*WORK REQUIRED:*
From the entries below, copy every line that holds the word "empty".

--- Start LISTED ENTRIES ---

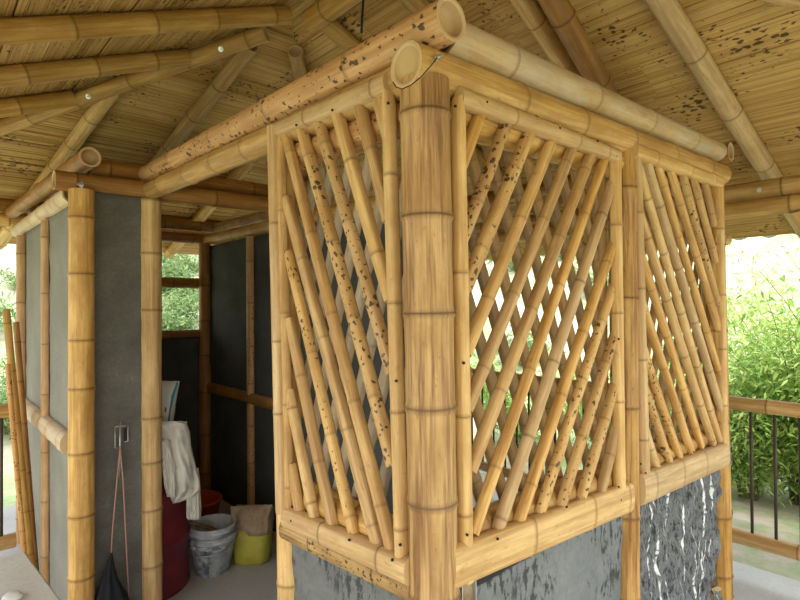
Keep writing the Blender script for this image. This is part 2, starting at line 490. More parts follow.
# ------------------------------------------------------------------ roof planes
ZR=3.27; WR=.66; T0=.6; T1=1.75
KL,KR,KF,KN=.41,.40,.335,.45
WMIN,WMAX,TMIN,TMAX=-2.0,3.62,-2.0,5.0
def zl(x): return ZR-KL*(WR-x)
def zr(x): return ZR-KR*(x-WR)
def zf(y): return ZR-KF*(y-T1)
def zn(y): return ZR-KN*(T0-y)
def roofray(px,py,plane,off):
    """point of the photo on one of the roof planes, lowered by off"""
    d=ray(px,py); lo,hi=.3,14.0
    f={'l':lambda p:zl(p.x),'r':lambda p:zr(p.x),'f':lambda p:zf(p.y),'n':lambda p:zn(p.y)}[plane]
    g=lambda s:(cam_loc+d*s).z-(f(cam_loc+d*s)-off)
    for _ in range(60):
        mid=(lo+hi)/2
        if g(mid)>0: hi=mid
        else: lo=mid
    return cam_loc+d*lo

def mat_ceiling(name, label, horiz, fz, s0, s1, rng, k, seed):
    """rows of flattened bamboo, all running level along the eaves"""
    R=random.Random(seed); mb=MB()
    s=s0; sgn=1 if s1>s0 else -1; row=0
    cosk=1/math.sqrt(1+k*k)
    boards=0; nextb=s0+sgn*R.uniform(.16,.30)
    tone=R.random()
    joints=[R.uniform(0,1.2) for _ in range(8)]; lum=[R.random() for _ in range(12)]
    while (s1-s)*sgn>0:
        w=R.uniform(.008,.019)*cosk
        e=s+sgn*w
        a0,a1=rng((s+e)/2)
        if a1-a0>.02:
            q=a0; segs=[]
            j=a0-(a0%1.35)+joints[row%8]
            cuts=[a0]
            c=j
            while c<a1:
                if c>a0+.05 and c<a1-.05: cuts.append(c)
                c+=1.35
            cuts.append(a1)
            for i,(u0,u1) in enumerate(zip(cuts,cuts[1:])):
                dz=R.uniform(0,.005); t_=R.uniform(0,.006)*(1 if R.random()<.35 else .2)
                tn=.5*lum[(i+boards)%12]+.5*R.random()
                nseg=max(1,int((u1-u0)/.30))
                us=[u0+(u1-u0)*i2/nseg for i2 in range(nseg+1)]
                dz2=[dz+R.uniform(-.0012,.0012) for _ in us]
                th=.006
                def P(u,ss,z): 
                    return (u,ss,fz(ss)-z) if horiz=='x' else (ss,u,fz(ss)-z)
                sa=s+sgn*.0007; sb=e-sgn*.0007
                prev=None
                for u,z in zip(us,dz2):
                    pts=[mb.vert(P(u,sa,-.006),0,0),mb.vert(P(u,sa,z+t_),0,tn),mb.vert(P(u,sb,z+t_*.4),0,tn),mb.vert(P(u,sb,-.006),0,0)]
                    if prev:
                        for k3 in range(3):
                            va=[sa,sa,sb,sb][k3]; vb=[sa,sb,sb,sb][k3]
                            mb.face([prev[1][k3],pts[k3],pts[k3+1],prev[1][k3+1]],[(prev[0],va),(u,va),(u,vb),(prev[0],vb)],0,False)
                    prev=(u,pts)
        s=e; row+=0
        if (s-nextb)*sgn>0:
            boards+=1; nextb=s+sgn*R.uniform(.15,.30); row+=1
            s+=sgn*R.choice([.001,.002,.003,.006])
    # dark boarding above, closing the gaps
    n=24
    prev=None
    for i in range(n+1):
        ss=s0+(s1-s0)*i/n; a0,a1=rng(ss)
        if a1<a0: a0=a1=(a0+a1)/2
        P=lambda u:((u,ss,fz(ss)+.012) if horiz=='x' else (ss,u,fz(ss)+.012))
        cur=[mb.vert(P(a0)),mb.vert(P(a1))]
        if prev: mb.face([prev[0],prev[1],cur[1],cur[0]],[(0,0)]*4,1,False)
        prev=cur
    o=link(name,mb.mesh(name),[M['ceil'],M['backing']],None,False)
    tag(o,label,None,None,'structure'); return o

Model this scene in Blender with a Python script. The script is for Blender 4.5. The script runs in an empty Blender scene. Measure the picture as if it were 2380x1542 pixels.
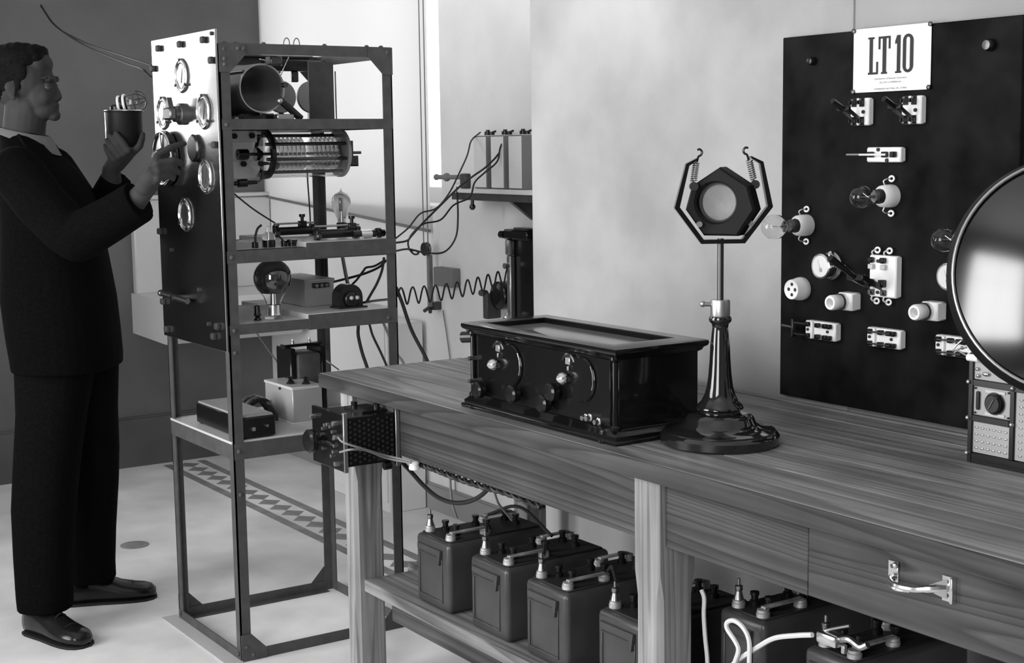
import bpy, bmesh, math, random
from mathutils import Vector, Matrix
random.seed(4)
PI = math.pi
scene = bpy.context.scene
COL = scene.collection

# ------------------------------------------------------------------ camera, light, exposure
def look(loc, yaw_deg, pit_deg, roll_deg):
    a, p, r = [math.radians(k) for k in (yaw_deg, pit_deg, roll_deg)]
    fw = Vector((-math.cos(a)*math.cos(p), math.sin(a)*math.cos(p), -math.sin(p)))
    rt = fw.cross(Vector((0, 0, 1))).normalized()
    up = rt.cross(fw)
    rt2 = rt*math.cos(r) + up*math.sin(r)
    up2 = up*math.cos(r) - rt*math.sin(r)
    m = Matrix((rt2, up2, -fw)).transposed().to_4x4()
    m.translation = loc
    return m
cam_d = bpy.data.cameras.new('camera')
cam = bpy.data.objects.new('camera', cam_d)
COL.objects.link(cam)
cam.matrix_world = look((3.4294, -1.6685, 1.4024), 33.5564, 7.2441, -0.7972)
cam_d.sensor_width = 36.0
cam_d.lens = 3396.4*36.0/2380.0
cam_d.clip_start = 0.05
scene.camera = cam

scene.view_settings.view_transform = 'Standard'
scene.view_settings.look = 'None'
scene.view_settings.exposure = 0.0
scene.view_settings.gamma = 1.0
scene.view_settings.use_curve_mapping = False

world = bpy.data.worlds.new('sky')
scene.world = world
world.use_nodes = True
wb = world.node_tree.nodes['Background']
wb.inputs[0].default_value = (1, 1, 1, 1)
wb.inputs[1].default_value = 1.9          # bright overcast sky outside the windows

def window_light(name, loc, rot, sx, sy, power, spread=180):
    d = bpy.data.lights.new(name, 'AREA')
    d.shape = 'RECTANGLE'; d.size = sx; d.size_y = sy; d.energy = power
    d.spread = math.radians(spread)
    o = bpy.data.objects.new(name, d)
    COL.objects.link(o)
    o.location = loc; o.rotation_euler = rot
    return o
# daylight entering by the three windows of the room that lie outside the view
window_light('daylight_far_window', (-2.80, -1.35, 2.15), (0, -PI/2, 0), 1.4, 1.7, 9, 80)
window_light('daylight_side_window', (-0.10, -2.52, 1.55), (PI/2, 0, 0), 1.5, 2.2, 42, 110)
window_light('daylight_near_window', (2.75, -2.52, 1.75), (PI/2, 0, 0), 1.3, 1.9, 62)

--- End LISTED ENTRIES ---
--- Start LISTED ENTRIES ---

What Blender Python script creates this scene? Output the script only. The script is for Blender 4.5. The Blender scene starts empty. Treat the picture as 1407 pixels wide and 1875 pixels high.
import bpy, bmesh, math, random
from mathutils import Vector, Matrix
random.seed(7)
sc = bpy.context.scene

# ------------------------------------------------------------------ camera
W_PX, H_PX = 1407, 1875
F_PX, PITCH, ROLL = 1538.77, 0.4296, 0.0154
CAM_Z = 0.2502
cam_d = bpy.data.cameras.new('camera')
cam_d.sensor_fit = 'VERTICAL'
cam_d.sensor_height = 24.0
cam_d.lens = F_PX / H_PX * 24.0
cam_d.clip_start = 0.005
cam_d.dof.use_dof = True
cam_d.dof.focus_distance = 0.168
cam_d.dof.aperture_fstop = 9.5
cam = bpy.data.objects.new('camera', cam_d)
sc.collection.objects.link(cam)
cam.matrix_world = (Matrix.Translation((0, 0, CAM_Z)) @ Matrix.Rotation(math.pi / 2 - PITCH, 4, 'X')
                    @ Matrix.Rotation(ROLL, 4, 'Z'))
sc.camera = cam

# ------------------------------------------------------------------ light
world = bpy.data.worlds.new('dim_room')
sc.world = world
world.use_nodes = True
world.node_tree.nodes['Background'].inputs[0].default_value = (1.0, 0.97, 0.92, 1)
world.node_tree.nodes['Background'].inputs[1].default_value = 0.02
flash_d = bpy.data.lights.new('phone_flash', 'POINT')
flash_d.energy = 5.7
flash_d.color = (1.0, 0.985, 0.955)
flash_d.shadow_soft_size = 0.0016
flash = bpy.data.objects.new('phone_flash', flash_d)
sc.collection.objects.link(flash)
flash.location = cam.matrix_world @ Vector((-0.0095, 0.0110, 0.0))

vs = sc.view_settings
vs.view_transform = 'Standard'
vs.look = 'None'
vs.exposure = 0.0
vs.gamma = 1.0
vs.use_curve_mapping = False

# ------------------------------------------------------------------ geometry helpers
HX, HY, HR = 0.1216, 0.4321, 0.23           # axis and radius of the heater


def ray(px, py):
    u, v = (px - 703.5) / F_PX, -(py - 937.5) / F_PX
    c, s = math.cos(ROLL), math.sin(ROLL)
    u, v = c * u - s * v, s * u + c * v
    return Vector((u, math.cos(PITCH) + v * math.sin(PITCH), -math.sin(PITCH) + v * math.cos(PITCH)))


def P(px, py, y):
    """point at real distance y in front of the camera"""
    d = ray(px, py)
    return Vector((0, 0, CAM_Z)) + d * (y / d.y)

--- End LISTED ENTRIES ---

*IN RESPONSE:*
Model this scene in Blender with a Python script. The script is for Blender 4.5. The script runs in an empty Blender scene. Measure the picture as if it were 2380x1542 pixels.
What Blender Python script creates this scene? Output the script only. The script is for Blender 4.5. The Blender scene starts empty. Treat the picture as 1407 pixels wide and 1875 pixels high.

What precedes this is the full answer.